Rebecca Glade

  • Fellowship year:2022-2023
  • University: Columbia University
  • Dissertation Topic/Category: Africa and Middle East
  • Dissertation Title: Sudanese Political Movements and the Struggle for the State: 1964-1985
  • Sudanese Political Movements and the Struggle for the State: 1964-1985 examines opposition movements focusing on early independence Sudan. It begins following the 1964 October Revolution in which a civil uprising led by students, unions, and civil society at large ousted President Ibrahim Abboud through peaceful protest in an event that changed the nature of political engagement and defined understandings of citizenship and political opposition for decades to come.

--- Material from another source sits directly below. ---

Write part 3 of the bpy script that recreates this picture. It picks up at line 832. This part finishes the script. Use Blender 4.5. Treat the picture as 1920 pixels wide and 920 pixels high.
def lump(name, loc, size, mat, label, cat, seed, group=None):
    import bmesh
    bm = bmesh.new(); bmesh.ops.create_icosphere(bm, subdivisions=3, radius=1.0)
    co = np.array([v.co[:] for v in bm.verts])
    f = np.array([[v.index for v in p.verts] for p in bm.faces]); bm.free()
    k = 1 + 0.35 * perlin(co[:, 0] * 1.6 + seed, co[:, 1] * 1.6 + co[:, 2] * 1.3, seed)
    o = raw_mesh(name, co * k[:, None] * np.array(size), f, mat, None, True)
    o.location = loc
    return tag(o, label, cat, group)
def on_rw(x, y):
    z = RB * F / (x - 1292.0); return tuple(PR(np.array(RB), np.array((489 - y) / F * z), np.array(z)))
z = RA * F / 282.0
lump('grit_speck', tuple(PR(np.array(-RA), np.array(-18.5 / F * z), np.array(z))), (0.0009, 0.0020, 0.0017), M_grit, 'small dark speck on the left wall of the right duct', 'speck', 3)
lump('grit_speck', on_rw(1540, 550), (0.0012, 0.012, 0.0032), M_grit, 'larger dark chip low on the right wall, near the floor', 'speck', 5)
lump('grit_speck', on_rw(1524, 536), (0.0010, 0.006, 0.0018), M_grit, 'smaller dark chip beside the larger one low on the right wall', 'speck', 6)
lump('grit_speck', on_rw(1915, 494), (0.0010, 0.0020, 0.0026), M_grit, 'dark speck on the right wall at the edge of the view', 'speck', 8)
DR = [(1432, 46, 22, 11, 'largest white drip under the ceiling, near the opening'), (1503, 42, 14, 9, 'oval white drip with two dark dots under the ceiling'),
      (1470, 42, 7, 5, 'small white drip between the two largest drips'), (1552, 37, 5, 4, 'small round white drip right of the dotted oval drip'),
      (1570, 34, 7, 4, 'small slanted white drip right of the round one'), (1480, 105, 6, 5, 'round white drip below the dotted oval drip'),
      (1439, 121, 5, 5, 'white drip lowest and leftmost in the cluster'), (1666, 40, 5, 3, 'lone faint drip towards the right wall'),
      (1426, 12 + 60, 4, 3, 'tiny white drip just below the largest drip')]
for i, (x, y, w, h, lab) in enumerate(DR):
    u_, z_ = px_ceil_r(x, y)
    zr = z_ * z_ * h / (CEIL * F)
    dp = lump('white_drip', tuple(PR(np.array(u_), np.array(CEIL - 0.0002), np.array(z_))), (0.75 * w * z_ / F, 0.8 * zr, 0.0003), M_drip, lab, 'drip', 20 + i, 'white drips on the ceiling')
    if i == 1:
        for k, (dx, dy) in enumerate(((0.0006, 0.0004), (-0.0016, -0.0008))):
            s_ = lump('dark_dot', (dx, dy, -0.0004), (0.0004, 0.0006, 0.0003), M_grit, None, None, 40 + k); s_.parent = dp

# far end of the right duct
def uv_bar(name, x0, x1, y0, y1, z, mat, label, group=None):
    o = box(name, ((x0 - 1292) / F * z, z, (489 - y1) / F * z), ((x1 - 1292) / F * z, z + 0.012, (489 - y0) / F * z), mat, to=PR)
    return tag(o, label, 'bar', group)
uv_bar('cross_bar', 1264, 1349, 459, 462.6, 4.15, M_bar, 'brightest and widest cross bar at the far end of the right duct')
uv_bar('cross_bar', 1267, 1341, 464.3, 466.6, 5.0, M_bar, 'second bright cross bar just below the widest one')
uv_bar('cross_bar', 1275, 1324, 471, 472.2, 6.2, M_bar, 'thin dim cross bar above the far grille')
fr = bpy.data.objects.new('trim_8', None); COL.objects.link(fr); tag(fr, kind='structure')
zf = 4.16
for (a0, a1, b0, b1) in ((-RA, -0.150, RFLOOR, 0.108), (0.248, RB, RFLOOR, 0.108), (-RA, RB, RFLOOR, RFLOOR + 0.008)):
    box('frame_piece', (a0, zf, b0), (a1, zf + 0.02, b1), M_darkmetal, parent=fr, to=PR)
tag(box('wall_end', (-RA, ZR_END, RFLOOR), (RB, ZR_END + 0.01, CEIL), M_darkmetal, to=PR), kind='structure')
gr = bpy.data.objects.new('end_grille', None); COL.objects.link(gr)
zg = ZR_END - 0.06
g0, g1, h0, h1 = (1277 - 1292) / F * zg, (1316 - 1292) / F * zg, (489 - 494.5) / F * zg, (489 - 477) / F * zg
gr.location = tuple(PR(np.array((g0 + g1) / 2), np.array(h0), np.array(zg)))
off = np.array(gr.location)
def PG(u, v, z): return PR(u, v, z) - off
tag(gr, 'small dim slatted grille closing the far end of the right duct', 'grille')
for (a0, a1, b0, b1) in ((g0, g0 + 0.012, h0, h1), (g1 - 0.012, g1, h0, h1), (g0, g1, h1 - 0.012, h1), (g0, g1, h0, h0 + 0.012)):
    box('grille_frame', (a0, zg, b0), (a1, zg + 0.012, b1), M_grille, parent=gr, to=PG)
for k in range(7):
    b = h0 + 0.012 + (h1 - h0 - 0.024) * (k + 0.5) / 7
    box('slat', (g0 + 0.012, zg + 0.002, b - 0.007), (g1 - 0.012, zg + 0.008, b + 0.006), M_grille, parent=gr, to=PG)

Following 1964, a host of political movements including Communists, Islamists, sectarian parties, and regional rebel movements all acted with the knowledge that change to the political system—even the removal of the President—was possible and could be done again. These movements built mass followings and engaged in different forms of confrontation with a changing regime, not only altering the policies of the state but defining what forms of politics were seen as reasonable and worthy of recognition. Sudanese Political Movements and the Struggle for the State draws on state produced documents located in the Sudanese National Records Office and the South Sudan National Archives, including meeting minutes of the Sovereign Council and daily security reports, Sudanese media, and British diplomatic reporting in the UK National Archives to describe these contestations. This history of state building, told through the state’s relationships to non-state actors, builds upon historically engaged studies of Africa and the Middle East to discuss the nature of state power and the ways the state changed over time. It argues that these confrontations functioned as an iterative process that both altered the state as well as the larger political system in which the government was a dominant, yet not all-consuming actor.